Before you cut a Gresham tree, contact the city for a code tutorial. The city has many detailed rules about everything from trimming significant trees to removing street trees.

Those who remove a significant tree can face the following penalties:

• Civil penalties up to three times the value of the tree. An arborist, hired at the expense of the violator, determines that value.

• A court order could allow the city to confiscate the cut trees so the violator can't profit off them. The courts also may order the violator to pay all confiscation-associated costs.

• A $50 fine for each 'point of damage' to a significant tree.
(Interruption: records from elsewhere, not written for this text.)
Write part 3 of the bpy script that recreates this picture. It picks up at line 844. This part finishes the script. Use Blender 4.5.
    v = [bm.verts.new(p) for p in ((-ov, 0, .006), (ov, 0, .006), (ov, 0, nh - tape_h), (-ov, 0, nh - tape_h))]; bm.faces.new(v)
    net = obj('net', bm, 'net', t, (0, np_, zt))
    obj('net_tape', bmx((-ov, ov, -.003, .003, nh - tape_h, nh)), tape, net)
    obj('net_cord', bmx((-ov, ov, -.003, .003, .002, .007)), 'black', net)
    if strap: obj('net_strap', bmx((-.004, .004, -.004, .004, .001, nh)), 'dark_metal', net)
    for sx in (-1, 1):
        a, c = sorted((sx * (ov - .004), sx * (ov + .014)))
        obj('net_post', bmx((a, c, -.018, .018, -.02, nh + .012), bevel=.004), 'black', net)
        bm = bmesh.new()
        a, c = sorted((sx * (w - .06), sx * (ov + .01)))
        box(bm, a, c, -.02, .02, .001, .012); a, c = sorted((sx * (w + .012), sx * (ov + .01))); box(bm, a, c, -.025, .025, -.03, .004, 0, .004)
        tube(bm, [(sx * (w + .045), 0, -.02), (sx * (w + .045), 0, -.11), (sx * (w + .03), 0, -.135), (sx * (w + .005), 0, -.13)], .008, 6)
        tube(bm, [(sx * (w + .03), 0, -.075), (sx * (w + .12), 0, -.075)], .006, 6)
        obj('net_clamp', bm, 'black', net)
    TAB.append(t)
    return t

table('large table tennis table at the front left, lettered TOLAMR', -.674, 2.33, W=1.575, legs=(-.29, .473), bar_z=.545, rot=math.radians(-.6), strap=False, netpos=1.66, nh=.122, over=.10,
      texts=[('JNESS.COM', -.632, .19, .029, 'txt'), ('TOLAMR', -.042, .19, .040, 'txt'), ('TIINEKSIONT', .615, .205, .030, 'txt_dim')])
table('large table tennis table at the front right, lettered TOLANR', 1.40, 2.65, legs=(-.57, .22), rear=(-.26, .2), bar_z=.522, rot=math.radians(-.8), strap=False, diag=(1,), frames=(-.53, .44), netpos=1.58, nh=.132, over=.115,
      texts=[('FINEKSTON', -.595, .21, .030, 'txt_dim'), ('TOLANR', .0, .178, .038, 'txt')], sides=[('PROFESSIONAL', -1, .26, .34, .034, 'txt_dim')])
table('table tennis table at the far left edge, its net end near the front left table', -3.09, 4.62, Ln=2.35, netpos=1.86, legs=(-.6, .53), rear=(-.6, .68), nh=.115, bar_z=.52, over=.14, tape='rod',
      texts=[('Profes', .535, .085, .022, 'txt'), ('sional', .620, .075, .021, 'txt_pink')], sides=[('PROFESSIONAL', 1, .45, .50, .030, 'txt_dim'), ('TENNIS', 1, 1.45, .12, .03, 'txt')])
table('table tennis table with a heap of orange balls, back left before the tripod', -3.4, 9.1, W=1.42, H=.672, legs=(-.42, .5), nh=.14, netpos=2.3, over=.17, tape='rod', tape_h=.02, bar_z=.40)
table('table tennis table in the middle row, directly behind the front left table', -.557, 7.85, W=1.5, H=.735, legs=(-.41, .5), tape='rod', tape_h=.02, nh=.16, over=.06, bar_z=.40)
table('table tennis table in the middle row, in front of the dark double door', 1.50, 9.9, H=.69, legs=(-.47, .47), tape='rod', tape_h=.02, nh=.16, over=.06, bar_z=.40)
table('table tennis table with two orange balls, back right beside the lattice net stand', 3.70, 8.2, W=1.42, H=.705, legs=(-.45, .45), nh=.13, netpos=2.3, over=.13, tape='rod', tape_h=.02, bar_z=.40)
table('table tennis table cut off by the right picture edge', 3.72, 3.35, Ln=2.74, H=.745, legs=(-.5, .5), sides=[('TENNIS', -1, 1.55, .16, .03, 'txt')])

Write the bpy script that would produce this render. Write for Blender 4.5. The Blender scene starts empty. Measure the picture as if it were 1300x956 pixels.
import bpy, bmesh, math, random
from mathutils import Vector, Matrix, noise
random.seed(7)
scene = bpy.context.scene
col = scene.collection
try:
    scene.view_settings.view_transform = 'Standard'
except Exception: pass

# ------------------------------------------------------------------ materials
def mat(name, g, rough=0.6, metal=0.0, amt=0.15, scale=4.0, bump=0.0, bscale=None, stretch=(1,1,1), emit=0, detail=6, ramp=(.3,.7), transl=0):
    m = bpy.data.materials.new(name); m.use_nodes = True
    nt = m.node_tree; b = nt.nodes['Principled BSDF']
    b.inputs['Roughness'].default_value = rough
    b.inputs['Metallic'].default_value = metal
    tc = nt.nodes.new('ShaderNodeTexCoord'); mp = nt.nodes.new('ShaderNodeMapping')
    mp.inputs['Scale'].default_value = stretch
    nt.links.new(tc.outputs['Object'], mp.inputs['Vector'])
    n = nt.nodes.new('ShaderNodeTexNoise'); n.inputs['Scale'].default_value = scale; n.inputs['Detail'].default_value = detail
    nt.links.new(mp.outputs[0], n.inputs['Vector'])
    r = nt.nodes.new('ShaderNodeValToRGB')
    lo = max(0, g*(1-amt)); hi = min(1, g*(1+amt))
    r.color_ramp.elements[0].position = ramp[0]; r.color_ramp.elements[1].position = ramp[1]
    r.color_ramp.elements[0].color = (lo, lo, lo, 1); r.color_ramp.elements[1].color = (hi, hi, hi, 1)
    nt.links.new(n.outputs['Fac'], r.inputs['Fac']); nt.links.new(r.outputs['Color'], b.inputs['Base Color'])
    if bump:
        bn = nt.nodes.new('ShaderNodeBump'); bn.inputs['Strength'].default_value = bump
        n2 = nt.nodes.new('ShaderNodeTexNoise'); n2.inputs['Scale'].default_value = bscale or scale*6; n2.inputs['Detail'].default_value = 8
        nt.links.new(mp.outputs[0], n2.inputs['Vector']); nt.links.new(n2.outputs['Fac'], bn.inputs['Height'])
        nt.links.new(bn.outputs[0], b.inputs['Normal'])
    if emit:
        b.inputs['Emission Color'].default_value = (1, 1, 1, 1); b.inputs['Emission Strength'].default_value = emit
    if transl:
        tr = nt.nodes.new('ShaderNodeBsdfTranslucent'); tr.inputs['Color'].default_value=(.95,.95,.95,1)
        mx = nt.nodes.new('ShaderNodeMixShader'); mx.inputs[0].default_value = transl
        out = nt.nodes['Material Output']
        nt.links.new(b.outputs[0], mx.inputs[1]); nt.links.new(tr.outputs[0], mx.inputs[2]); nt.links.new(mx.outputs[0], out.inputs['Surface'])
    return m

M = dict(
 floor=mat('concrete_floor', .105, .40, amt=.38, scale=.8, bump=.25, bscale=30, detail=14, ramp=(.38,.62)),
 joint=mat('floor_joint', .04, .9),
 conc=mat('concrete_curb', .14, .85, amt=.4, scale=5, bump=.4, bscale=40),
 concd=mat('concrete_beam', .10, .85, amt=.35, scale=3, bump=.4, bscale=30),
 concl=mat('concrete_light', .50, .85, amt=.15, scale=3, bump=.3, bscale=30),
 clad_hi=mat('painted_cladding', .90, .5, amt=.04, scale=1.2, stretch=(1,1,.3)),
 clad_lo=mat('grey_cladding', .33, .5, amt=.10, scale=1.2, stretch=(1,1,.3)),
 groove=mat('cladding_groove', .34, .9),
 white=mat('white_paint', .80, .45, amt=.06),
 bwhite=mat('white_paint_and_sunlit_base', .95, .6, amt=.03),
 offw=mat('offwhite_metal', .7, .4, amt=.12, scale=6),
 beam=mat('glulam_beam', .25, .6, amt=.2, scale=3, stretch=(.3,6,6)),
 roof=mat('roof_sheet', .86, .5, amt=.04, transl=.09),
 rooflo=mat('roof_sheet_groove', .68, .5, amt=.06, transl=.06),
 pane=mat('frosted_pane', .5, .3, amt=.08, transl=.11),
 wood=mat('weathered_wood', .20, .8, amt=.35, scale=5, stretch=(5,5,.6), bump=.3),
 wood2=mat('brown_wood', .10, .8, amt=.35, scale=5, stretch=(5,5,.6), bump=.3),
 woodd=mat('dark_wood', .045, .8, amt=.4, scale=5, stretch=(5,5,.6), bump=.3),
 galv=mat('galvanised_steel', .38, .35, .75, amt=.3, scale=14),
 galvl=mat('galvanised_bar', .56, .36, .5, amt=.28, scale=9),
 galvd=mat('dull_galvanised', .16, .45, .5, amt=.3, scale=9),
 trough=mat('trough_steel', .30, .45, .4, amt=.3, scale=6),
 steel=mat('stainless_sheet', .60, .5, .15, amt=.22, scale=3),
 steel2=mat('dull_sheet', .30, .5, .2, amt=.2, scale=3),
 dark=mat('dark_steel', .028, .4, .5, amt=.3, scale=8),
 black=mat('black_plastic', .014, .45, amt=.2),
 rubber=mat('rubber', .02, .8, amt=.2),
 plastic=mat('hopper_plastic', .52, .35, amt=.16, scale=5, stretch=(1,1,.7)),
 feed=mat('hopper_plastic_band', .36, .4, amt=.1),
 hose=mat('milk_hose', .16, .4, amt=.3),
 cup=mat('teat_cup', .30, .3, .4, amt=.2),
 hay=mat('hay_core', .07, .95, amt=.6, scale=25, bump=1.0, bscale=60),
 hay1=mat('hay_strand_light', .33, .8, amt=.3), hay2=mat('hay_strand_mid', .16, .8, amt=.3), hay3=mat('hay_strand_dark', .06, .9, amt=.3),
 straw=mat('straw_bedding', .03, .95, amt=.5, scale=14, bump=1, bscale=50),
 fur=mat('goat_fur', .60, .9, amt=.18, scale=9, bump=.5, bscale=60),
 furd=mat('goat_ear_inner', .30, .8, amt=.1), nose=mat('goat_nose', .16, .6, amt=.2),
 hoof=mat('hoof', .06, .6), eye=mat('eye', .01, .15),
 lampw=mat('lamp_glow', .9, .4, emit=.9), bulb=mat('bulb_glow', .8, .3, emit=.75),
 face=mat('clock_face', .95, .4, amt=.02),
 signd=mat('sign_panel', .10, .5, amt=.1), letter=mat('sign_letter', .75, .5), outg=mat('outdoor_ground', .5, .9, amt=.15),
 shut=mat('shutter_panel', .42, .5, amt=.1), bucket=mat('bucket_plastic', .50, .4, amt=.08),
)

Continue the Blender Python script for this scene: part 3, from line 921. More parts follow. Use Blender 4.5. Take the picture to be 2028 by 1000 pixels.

Examples of points of damage are a removed branch, a damaged root or a nail driven into the tree to publicize a garage sale.

• The violator also could be required to replace the cut trees with 'like trees that equal the replacement value of the lost trees.'

Find a significant tree in your neighborhood

Members of Gresham's Tree Preservation Committee nominates trees for significant tree status, but property owners must agree to the designation, said Committee Chairwoman Glenna Borg.

Significant trees can have historic value, such as Gresham's Centennial Tree, a big leaf maple at West Gresham Elementary School. They can just be a particularly stunning specimen, like a Tulip tree at 456 S.E. Roberts. Or they can be unusual, such as a rare American chestnut tree at 175 S.W. Towle Ave.

To find out if you have a significant tree on your property, or to nominate a tree for consideration, log onto Gresham's Web site at www.ci.Gresham.or.us. Under city services, select advisory committees and click on 'tree preservation.' Then select the tree preservation committee link. There you can access a list of significant trees, complete with addresses.

A word of caution: The list was last updated three years ago, so more recent additions are not included.